§ TASK OBJECTIVE: Leaving out every picture, quote the data below exactly as it appears.

_____

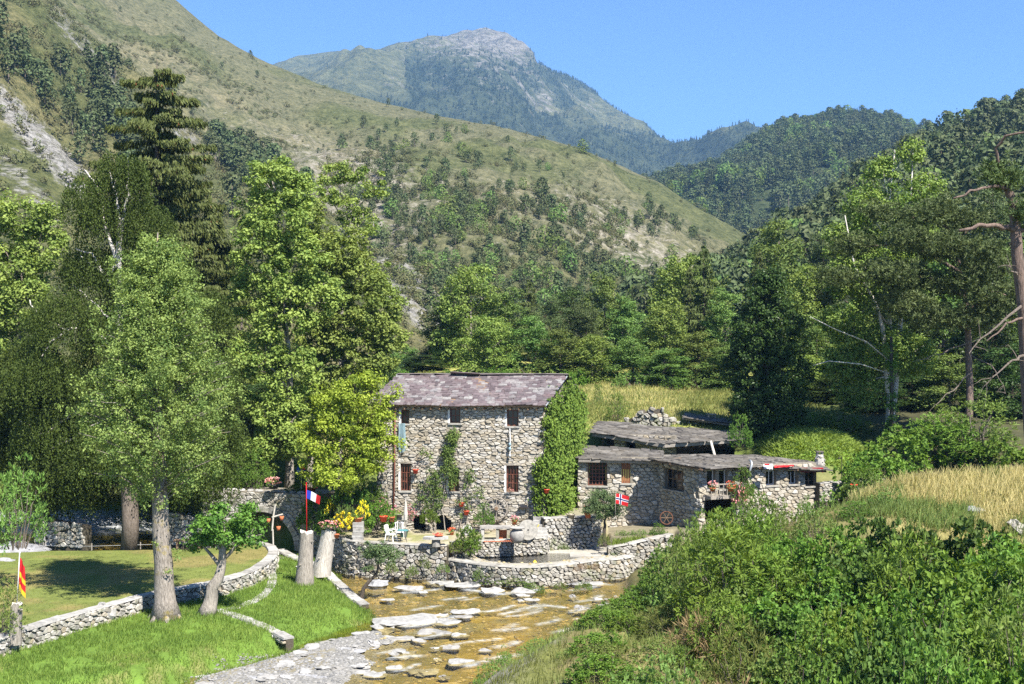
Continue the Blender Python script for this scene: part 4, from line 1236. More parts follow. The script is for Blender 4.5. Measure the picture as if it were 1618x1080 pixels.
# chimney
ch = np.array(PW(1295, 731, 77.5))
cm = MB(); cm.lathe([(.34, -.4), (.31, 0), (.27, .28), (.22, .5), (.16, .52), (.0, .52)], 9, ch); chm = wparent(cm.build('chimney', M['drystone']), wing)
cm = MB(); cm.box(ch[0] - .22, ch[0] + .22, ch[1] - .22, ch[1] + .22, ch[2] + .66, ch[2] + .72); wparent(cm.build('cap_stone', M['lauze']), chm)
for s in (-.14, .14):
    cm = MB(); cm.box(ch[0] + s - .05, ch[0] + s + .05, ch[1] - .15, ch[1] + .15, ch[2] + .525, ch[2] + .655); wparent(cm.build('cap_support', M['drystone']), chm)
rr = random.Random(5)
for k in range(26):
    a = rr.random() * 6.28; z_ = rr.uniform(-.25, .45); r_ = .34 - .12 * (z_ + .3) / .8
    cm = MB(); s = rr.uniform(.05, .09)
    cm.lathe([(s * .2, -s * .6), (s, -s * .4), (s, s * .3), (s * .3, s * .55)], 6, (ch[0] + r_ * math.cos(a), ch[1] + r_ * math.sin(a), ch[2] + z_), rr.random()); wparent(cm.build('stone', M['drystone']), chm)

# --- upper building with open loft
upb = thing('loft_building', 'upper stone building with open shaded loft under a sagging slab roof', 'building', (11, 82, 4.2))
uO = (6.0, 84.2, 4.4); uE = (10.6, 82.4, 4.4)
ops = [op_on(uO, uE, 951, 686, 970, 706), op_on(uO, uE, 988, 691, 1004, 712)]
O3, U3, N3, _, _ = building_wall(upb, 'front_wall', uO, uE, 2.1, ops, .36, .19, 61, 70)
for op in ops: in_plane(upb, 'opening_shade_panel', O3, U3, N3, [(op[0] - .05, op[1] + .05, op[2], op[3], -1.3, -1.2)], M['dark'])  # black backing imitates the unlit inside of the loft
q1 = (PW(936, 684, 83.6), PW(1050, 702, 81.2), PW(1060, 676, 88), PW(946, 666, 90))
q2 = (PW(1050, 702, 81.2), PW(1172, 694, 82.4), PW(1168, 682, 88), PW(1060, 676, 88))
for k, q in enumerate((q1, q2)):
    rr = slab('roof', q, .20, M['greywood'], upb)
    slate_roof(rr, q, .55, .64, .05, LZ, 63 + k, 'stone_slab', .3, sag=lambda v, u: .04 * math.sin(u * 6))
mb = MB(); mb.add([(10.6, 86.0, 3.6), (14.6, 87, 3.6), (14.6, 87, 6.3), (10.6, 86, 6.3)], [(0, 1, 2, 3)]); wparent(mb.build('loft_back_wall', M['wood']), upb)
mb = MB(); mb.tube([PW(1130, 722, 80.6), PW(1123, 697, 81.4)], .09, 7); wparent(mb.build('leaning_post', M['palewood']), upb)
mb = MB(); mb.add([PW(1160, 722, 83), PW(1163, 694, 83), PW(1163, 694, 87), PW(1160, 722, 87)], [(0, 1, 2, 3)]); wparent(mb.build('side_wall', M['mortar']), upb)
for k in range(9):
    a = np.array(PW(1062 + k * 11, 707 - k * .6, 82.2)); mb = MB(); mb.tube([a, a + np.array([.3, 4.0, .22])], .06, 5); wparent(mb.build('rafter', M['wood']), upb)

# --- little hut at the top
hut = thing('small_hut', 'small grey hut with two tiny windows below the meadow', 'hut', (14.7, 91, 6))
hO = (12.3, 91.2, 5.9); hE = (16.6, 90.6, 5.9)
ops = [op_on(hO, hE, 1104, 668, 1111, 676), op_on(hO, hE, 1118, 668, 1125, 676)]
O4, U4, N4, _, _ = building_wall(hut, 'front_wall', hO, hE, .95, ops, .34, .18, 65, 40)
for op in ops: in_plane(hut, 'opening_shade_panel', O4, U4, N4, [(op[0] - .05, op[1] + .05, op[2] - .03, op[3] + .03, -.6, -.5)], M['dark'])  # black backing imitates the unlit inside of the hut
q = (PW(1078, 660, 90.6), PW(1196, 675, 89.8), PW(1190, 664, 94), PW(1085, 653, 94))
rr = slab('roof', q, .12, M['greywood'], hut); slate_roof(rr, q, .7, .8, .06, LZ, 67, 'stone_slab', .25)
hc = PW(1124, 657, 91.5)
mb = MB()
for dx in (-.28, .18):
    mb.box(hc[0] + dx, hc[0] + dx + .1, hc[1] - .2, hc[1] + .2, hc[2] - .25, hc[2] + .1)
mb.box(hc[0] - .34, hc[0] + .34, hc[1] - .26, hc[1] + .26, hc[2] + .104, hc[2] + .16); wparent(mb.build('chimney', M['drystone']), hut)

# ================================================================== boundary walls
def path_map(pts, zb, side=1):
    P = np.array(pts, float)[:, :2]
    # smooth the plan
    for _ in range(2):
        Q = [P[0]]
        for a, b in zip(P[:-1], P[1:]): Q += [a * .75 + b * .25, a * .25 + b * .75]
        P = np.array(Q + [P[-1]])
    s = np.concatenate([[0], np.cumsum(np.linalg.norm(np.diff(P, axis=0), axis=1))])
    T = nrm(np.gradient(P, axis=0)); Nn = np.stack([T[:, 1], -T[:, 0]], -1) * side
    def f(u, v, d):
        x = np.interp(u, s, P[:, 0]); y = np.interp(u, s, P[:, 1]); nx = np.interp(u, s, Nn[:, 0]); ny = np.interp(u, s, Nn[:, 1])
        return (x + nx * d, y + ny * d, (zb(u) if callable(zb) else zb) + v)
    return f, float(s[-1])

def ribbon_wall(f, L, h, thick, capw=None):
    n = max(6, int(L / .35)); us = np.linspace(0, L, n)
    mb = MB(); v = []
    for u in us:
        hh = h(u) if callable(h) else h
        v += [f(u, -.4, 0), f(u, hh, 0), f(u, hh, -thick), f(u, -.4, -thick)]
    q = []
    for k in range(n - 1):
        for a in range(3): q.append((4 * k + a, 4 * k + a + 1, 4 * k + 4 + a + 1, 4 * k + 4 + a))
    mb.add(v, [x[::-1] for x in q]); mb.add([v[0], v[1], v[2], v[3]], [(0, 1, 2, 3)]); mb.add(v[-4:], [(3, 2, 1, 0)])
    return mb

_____

§ ANSWER TO THIS EXERCISE:
Continue the Blender Python script for this scene: part 4, from line 1236. More parts follow. The script is for Blender 4.5. Measure the picture as if it were 1618x1080 pixels.
# chimney
ch = np.array(PW(1295, 731, 77.5))
cm = MB(); cm.lathe([(.34, -.4), (.31, 0), (.27, .28), (.22, .5), (.16, .52), (.0, .52)], 9, ch); chm = wparent(cm.build('chimney', M['drystone']), wing)
cm = MB(); cm.box(ch[0] - .22, ch[0] + .22, ch[1] - .22, ch[1] + .22, ch[2] + .66, ch[2] + .72); wparent(cm.build('cap_stone', M['lauze']), chm)
for s in (-.14, .14):
    cm = MB(); cm.box(ch[0] + s - .05, ch[0] + s + .05, ch[1] - .15, ch[1] + .15, ch[2] + .525, ch[2] + .655); wparent(cm.build('cap_support', M['drystone']), chm)
rr = random.Random(5)
for k in range(26):
    a = rr.random() * 6.28; z_ = rr.uniform(-.25, .45); r_ = .34 - .12 * (z_ + .3) / .8
    cm = MB(); s = rr.uniform(.05, .09)
    cm.lathe([(s * .2, -s * .6), (s, -s * .4), (s, s * .3), (s * .3, s * .55)], 6, (ch[0] + r_ * math.cos(a), ch[1] + r_ * math.sin(a), ch[2] + z_), rr.random()); wparent(cm.build('stone', M['drystone']), chm)

# --- upper building with open loft
upb = thing('loft_building', 'upper stone building with open shaded loft under a sagging slab roof', 'building', (11, 82, 4.2))
uO = (6.0, 84.2, 4.4); uE = (10.6, 82.4, 4.4)
ops = [op_on(uO, uE, 951, 686, 970, 706), op_on(uO, uE, 988, 691, 1004, 712)]
O3, U3, N3, _, _ = building_wall(upb, 'front_wall', uO, uE, 2.1, ops, .36, .19, 61, 70)
for op in ops: in_plane(upb, 'opening_shade_panel', O3, U3, N3, [(op[0] - .05, op[1] + .05, op[2], op[3], -1.3, -1.2)], M['dark'])  # black backing imitates the unlit inside of the loft
q1 = (PW(936, 684, 83.6), PW(1050, 702, 81.2), PW(1060, 676, 88), PW(946, 666, 90))
q2 = (PW(1050, 702, 81.2), PW(1172, 694, 82.4), PW(1168, 682, 88), PW(1060, 676, 88))
for k, q in enumerate((q1, q2)):
    rr = slab('roof', q, .20, M['greywood'], upb)
    slate_roof(rr, q, .55, .64, .05, LZ, 63 + k, 'stone_slab', .3, sag=lambda v, u: .04 * math.sin(u * 6))
mb = MB(); mb.add([(10.6, 86.0, 3.6), (14.6, 87, 3.6), (14.6, 87, 6.3), (10.6, 86, 6.3)], [(0, 1, 2, 3)]); wparent(mb.build('loft_back_wall', M['wood']), upb)
mb = MB(); mb.tube([PW(1130, 722, 80.6), PW(1123, 697, 81.4)], .09, 7); wparent(mb.build('leaning_post', M['palewood']), upb)
mb = MB(); mb.add([PW(1160, 722, 83), PW(1163, 694, 83), PW(1163, 694, 87), PW(1160, 722, 87)], [(0, 1, 2, 3)]); wparent(mb.build('side_wall', M['mortar']), upb)
for k in range(9):
    a = np.array(PW(1062 + k * 11, 707 - k * .6, 82.2)); mb = MB(); mb.tube([a, a + np.array([.3, 4.0, .22])], .06, 5); wparent(mb.build('rafter', M['wood']), upb)

# --- little hut at the top
hut = thing('small_hut', 'small grey hut with two tiny windows below the meadow', 'hut', (14.7, 91, 6))
hO = (12.3, 91.2, 5.9); hE = (16.6, 90.6, 5.9)
ops = [op_on(hO, hE, 1104, 668, 1111, 676), op_on(hO, hE, 1118, 668, 1125, 676)]
O4, U4, N4, _, _ = building_wall(hut, 'front_wall', hO, hE, .95, ops, .34, .18, 65, 40)
for op in ops: in_plane(hut, 'opening_shade_panel', O4, U4, N4, [(op[0] - .05, op[1] + .05, op[2] - .03, op[3] + .03, -.6, -.5)], M['dark'])  # black backing imitates the unlit inside of the hut
q = (PW(1078, 660, 90.6), PW(1196, 675, 89.8), PW(1190, 664, 94), PW(1085, 653, 94))
rr = slab('roof', q, .12, M['greywood'], hut); slate_roof(rr, q, .7, .8, .06, LZ, 67, 'stone_slab', .25)
hc = PW(1124, 657, 91.5)
mb = MB()
for dx in (-.28, .18):
    mb.box(hc[0] + dx, hc[0] + dx + .1, hc[1] - .2, hc[1] + .2, hc[2] - .25, hc[2] + .1)
mb.box(hc[0] - .34, hc[0] + .34, hc[1] - .26, hc[1] + .26, hc[2] + .104, hc[2] + .16); wparent(mb.build('chimney', M['drystone']), hut)

# ================================================================== boundary walls
def path_map(pts, zb, side=1):
    P = np.array(pts, float)[:, :2]
    # smooth the plan
    for _ in range(2):
        Q = [P[0]]
        for a, b in zip(P[:-1], P[1:]): Q += [a * .75 + b * .25, a * .25 + b * .75]
        P = np.array(Q + [P[-1]])
    s = np.concatenate([[0], np.cumsum(np.linalg.norm(np.diff(P, axis=0), axis=1))])
    T = nrm(np.gradient(P, axis=0)); Nn = np.stack([T[:, 1], -T[:, 0]], -1) * side
    def f(u, v, d):
        x = np.interp(u, s, P[:, 0]); y = np.interp(u, s, P[:, 1]); nx = np.interp(u, s, Nn[:, 0]); ny = np.interp(u, s, Nn[:, 1])
        return (x + nx * d, y + ny * d, (zb(u) if callable(zb) else zb) + v)
    return f, float(s[-1])

def ribbon_wall(f, L, h, thick, capw=None):
    n = max(6, int(L / .35)); us = np.linspace(0, L, n)
    mb = MB(); v = []
    for u in us:
        hh = h(u) if callable(h) else h
        v += [f(u, -.4, 0), f(u, hh, 0), f(u, hh, -thick), f(u, -.4, -thick)]
    q = []
    for k in range(n - 1):
        for a in range(3): q.append((4 * k + a, 4 * k + a + 1, 4 * k + 4 + a + 1, 4 * k + 4 + a))
    mb.add(v, [x[::-1] for x in q]); mb.add([v[0], v[1], v[2], v[3]], [(0, 1, 2, 3)]); mb.add(v[-4:], [(3, 2, 1, 0)])
    return mb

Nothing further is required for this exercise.